--- Start ---
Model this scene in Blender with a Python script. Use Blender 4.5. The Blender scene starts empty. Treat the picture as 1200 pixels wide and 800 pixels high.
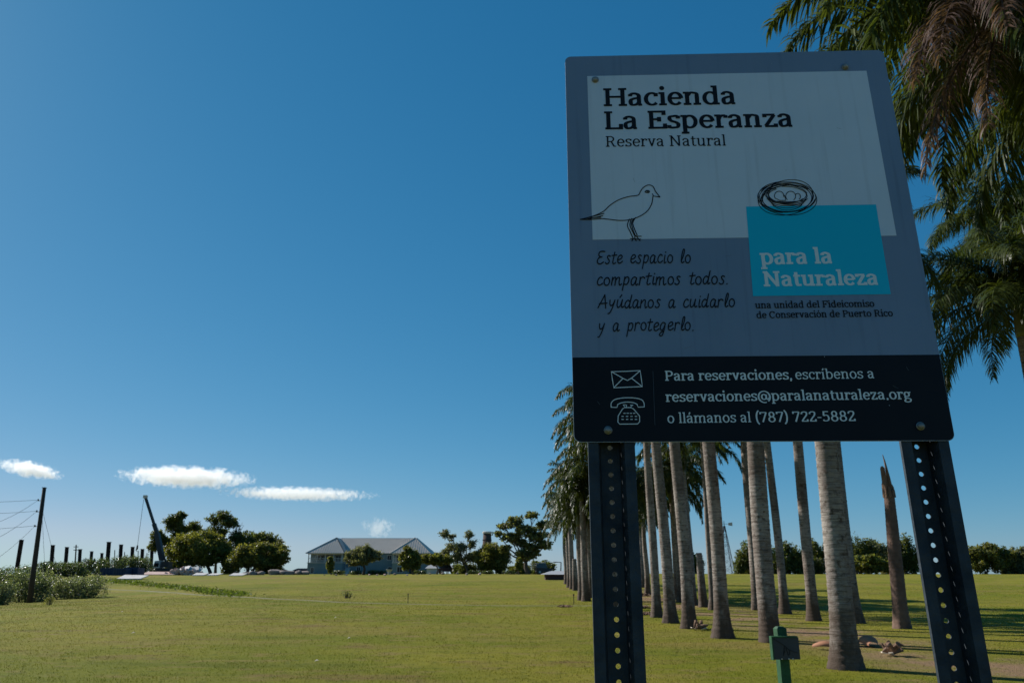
import bpy, bmesh, math, random
import numpy as np
from mathutils import Vector, Matrix

# ------------------------------------------------------------------ camera, world, sun, exposure
SC = bpy.context.scene
COL = SC.collection
R = math.radians
EYE = 1.65
F = 900.0
TH = math.atan(268 / F)
CT, ST = math.cos(TH), math.sin(TH)
cam = bpy.data.cameras.new('camera')
cam.sensor_width = 36.0
cam.lens = F / 1200 * 36
cam.clip_start = 0.05
cam.clip_end = 30000
cam.dof.use_dof = True
cam.dof.focus_distance = 1.5
cam.dof.aperture_fstop = 18
camo = bpy.data.objects.new('camera', cam)
COL.objects.link(camo)
camo.location = (0, 0, EYE)
camo.rotation_euler = (math.pi / 2 + TH, 0, 0)
SC.camera = camo

SUN_AZ, SUN_EL = -56.0, 33.0
world = bpy.data.worlds.new('World')
SC.world = world
world.use_nodes = True
wt = world.node_tree
sky = wt.nodes.new('ShaderNodeTexSky')
sky.sky_type = 'NISHITA'
sky.sun_disc = False
sky.sun_elevation = R(SUN_EL)
sky.sun_rotation = R(SUN_AZ)
sky.air_density = 0.7
sky.dust_density = 0.15
sky.ozone_density = 3.0
sky.altitude = 0
bg = wt.nodes['Background']
bg.inputs[1].default_value = 0.078
# colour response of the film: one gain and gamma per channel, the same for the whole sky
sepc = wt.nodes.new('ShaderNodeSeparateColor'); comb = wt.nodes.new('ShaderNodeCombineColor')
wt.links.new(sky.outputs[0], sepc.inputs[0])
for ch, (gm, gn) in enumerate(((1.40, -.42), (.69, -.56), (.54, -.41))):
    a_ = wt.nodes.new('ShaderNodeMath'); a_.operation = 'MULTIPLY_ADD'; a_.inputs[1].default_value = .1; a_.inputs[2].default_value = .003
    p_ = wt.nodes.new('ShaderNodeMath'); p_.operation = 'POWER'; p_.inputs[1].default_value = gm
    m_ = wt.nodes.new('ShaderNodeMath'); m_.operation = 'MULTIPLY'; m_.inputs[1].default_value = 10 * math.exp(gn)
    wt.links.new(sepc.outputs[ch], a_.inputs[0]); wt.links.new(a_.outputs[0], p_.inputs[0]); wt.links.new(p_.outputs[0], m_.inputs[0]); wt.links.new(m_.outputs[0], comb.inputs[ch])
    if ch == 0: red_ = m_
    if ch == 1: green_ = m_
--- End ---
* **Problem statement**
Transcribe the whole listing, character for character, but not its images.

* **Exercise result**
Model this scene in Blender with a Python script. Use Blender 4.5. The Blender scene starts empty. Treat the picture as 1200 pixels wide and 800 pixels high.
import bpy, bmesh, math, random
import numpy as np
from mathutils import Vector, Matrix

# ------------------------------------------------------------------ camera, world, sun, exposure
SC = bpy.context.scene
COL = SC.collection
R = math.radians
EYE = 1.65
F = 900.0
TH = math.atan(268 / F)
CT, ST = math.cos(TH), math.sin(TH)
cam = bpy.data.cameras.new('camera')
cam.sensor_width = 36.0
cam.lens = F / 1200 * 36
cam.clip_start = 0.05
cam.clip_end = 30000
cam.dof.use_dof = True
cam.dof.focus_distance = 1.5
cam.dof.aperture_fstop = 18
camo = bpy.data.objects.new('camera', cam)
COL.objects.link(camo)
camo.location = (0, 0, EYE)
camo.rotation_euler = (math.pi / 2 + TH, 0, 0)
SC.camera = camo

SUN_AZ, SUN_EL = -56.0, 33.0
world = bpy.data.worlds.new('World')
SC.world = world
world.use_nodes = True
wt = world.node_tree
sky = wt.nodes.new('ShaderNodeTexSky')
sky.sky_type = 'NISHITA'
sky.sun_disc = False
sky.sun_elevation = R(SUN_EL)
sky.sun_rotation = R(SUN_AZ)
sky.air_density = 0.7
sky.dust_density = 0.15
sky.ozone_density = 3.0
sky.altitude = 0
bg = wt.nodes['Background']
bg.inputs[1].default_value = 0.078
# colour response of the film: one gain and gamma per channel, the same for the whole sky
sepc = wt.nodes.new('ShaderNodeSeparateColor'); comb = wt.nodes.new('ShaderNodeCombineColor')
wt.links.new(sky.outputs[0], sepc.inputs[0])
for ch, (gm, gn) in enumerate(((1.40, -.42), (.69, -.56), (.54, -.41))):
    a_ = wt.nodes.new('ShaderNodeMath'); a_.operation = 'MULTIPLY_ADD'; a_.inputs[1].default_value = .1; a_.inputs[2].default_value = .003
    p_ = wt.nodes.new('ShaderNodeMath'); p_.operation = 'POWER'; p_.inputs[1].default_value = gm
    m_ = wt.nodes.new('ShaderNodeMath'); m_.operation = 'MULTIPLY'; m_.inputs[1].default_value = 10 * math.exp(gn)
    wt.links.new(sepc.outputs[ch], a_.inputs[0]); wt.links.new(a_.outputs[0], p_.inputs[0]); wt.links.new(p_.outputs[0], m_.inputs[0]); wt.links.new(m_.outputs[0], comb.inputs[ch])
    if ch == 0: red_ = m_
    if ch == 1: green_ = m_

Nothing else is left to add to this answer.